His hand-lettering has not been borne by skill so much as by the kind of sheer resilience that can only be powered by faith. Having allowed time to finesse the lettering, its voice has become more and more confident and embellished as time has passed. But it fits no conventional typographic taxonomy; it is a non-linking script sans that is occasionally embellished with inlined strokes, dots and charming ornamental superscripting. Reflecting urgency and volume, the letters are almost always presented in uppercase, with a lowercase form emerging every now and then to playfully bring a gentler tone.

This is the lettering of a pragmatist. Hynes realised early on that his messages may need to be redrawn, repaired or embellished at any time and on any material, from canvas to cardboard to fabric, and be economic and self-managed. Painted letterforms suited all these criteria perfectly.

Unique though Hynes’ work is, there have been other significant Christian evangelist precedents who have employed typographic spectacle. The most obvious and relatively local is Arthur Stace (1885–1967), the evangelist who wrote the single word Eternity some half a million times over 37 years, while roving across the suburbs of Sydney. Like Hynes, Stace’s evangelism came from a deeply held need for redemption from a past ‘sinful’ lifestyle. Stace claimed to be virtually illiterate and that it was only through the power of God that he was able to write the word Eternity in perfect copperplate script. The singularity of Stace’s message has made it easy for others to use it as a ‘monetised brand’ for Sydney decades after his death, the height of which was its pyrotechnic reproduction illuminating the Sydney Harbour Bridge at the new millennium celebrations in 2000.

Both Stace and Hynes took more than three decades to steadily refine their hand-lettering, viewing the letterforms as a ‘conduit’ through which the word of God is expressed. The intention of the lettering, however, never budged: to create a recognisable spectacle in the street, drawing attention to the message and not its maker. Stace’s message of Eternity is poetically open-ended in its interpretation and classical in its delivery. By contrast, Hyne’s blunt and uncompromising tone can often be at odds with the playfulness of the lettering. After all, it is difficult to soften proclamations such as Jesus tells unless ye repent ye will perish, burn in hell or Sin and the devil, Satan will take you to hell, no matter how delightful and whimsical the letterforms may be. Hynes’ physical presence alongside his lettered trolley shouting and gesticulating, lends it an immediacy that contrasts starkly to the quiet discovery of Stace’s overnight scrawlings on the streets of Sydney.

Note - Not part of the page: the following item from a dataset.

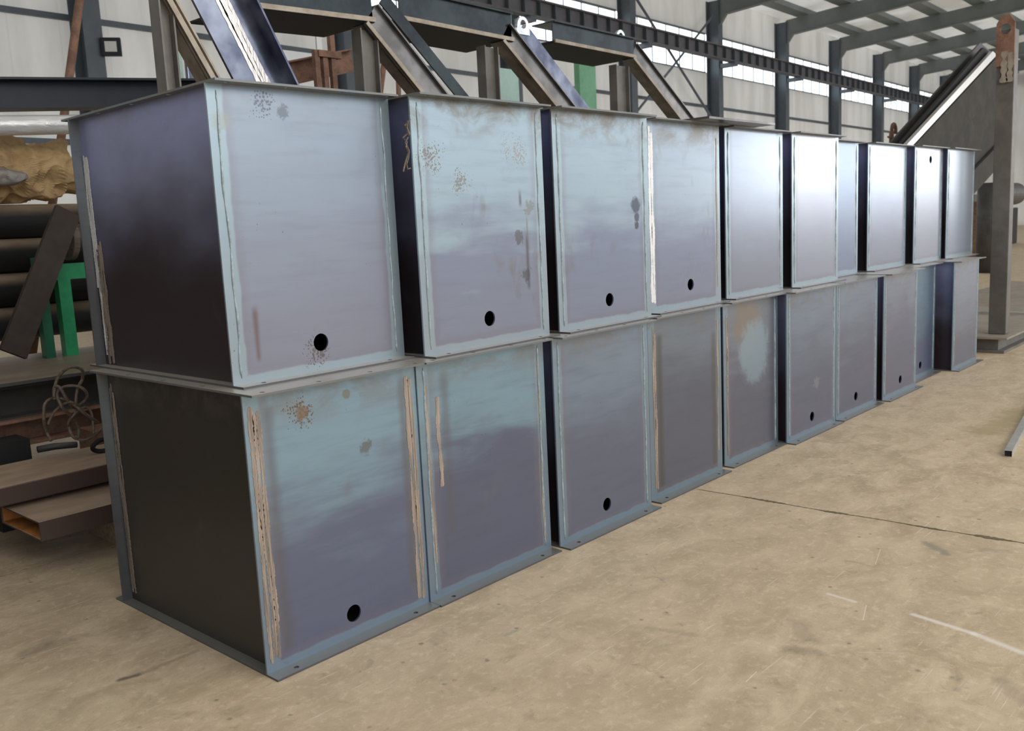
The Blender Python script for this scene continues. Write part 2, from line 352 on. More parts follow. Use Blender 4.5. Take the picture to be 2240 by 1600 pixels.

Another precedent to the typographical expressiveness of Des Hynes is the work of Sister Corita Kent (1918–1986), a progressive Catholic nun from Los Angeles, whose work from the mid-20th century offers both parallels to and extreme diversions from that of Hyne. Sister Kent’s work and inspirations came from a more educated and ‘design-aware’ context than Hynes’ (she ran workshops with the likes of Buckminster Fuller and counted Charles Eames and Ben Shahn as mentors). Although Kent’s work promotes a progressive social activism rather than a brutal evangelism, it is in her engagement with pop culture that shares some similarity to Hynes’ work. Both Kent and Hynes appropriate advertising forms and slogans to bring a sense of modernity and relevance to the intended message. Kent worked with metaphoric expressions of slogans and type, while Hynes cuts to the chase, presenting a more simplified binary argument. Hynes paints a single word upon a Shepard Fairey–designed ‘Obey’ baseball cap, which now proclaims to ‘Obey God’, while the ‘Big G’ logo that Kent appropriates from General Mills was to stress the idea of ‘goodness’ within humanity.

Des Hynes’ typographic contribution to the streets of Melbourne has been unique, and not just in an aesthetic sense through his joyous hand-painted lettering. More importantly, he cultivated a distinct typographic language that operates outside, and yet in tandem with, the commercial modes of communication design. His is the language of the individual engaging the many, a language of persuasion, where no matter how seductively curved the letters may be, the message is always blunt.